**Work to be completed:**
Provide the data again in its entirety, exactly as given.

↓

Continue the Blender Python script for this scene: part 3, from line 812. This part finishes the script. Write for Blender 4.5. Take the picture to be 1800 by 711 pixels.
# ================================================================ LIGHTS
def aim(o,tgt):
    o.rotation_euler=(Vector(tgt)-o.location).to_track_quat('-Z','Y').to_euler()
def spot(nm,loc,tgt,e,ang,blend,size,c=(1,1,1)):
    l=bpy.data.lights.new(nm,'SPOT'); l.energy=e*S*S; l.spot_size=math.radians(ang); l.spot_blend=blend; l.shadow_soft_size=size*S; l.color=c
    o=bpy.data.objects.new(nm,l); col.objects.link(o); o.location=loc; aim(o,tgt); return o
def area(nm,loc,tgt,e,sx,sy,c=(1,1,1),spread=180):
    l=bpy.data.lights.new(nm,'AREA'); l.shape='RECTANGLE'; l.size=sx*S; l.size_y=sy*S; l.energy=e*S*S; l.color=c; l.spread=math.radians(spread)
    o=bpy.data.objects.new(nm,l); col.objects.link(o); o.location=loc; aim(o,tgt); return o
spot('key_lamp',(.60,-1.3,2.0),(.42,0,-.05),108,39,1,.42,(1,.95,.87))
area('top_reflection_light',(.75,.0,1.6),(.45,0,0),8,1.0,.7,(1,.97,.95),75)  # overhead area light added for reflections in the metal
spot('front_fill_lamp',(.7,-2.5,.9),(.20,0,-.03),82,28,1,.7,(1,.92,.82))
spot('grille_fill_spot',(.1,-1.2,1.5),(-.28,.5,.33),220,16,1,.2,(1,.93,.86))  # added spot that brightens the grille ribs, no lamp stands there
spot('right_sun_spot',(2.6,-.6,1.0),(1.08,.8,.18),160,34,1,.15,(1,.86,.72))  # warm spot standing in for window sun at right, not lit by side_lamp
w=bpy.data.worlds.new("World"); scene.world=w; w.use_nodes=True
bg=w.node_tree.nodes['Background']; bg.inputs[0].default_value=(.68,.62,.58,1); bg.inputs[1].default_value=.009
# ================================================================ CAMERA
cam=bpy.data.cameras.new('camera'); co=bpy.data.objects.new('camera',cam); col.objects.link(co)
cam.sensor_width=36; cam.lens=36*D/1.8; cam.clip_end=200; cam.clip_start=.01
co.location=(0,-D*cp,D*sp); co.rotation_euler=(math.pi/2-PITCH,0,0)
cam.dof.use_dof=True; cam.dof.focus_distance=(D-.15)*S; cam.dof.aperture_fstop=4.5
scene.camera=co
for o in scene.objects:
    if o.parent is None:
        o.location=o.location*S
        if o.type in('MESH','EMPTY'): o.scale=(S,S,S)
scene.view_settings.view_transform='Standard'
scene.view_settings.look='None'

↑

**Exercise output:**
Continue the Blender Python script for this scene: part 3, from line 812. This part finishes the script. Write for Blender 4.5. Take the picture to be 1800 by 711 pixels.
# ================================================================ LIGHTS
def aim(o,tgt):
    o.rotation_euler=(Vector(tgt)-o.location).to_track_quat('-Z','Y').to_euler()
def spot(nm,loc,tgt,e,ang,blend,size,c=(1,1,1)):
    l=bpy.data.lights.new(nm,'SPOT'); l.energy=e*S*S; l.spot_size=math.radians(ang); l.spot_blend=blend; l.shadow_soft_size=size*S; l.color=c
    o=bpy.data.objects.new(nm,l); col.objects.link(o); o.location=loc; aim(o,tgt); return o
def area(nm,loc,tgt,e,sx,sy,c=(1,1,1),spread=180):
    l=bpy.data.lights.new(nm,'AREA'); l.shape='RECTANGLE'; l.size=sx*S; l.size_y=sy*S; l.energy=e*S*S; l.color=c; l.spread=math.radians(spread)
    o=bpy.data.objects.new(nm,l); col.objects.link(o); o.location=loc; aim(o,tgt); return o
spot('key_lamp',(.60,-1.3,2.0),(.42,0,-.05),108,39,1,.42,(1,.95,.87))
area('top_reflection_light',(.75,.0,1.6),(.45,0,0),8,1.0,.7,(1,.97,.95),75)  # overhead area light added for reflections in the metal
spot('front_fill_lamp',(.7,-2.5,.9),(.20,0,-.03),82,28,1,.7,(1,.92,.82))
spot('grille_fill_spot',(.1,-1.2,1.5),(-.28,.5,.33),220,16,1,.2,(1,.93,.86))  # added spot that brightens the grille ribs, no lamp stands there
spot('right_sun_spot',(2.6,-.6,1.0),(1.08,.8,.18),160,34,1,.15,(1,.86,.72))  # warm spot standing in for window sun at right, not lit by side_lamp
w=bpy.data.worlds.new("World"); scene.world=w; w.use_nodes=True
bg=w.node_tree.nodes['Background']; bg.inputs[0].default_value=(.68,.62,.58,1); bg.inputs[1].default_value=.009
# ================================================================ CAMERA
cam=bpy.data.cameras.new('camera'); co=bpy.data.objects.new('camera',cam); col.objects.link(co)
cam.sensor_width=36; cam.lens=36*D/1.8; cam.clip_end=200; cam.clip_start=.01
co.location=(0,-D*cp,D*sp); co.rotation_euler=(math.pi/2-PITCH,0,0)
cam.dof.use_dof=True; cam.dof.focus_distance=(D-.15)*S; cam.dof.aperture_fstop=4.5
scene.camera=co
for o in scene.objects:
    if o.parent is None:
        o.location=o.location*S
        if o.type in('MESH','EMPTY'): o.scale=(S,S,S)
scene.view_settings.view_transform='Standard'
scene.view_settings.look='None'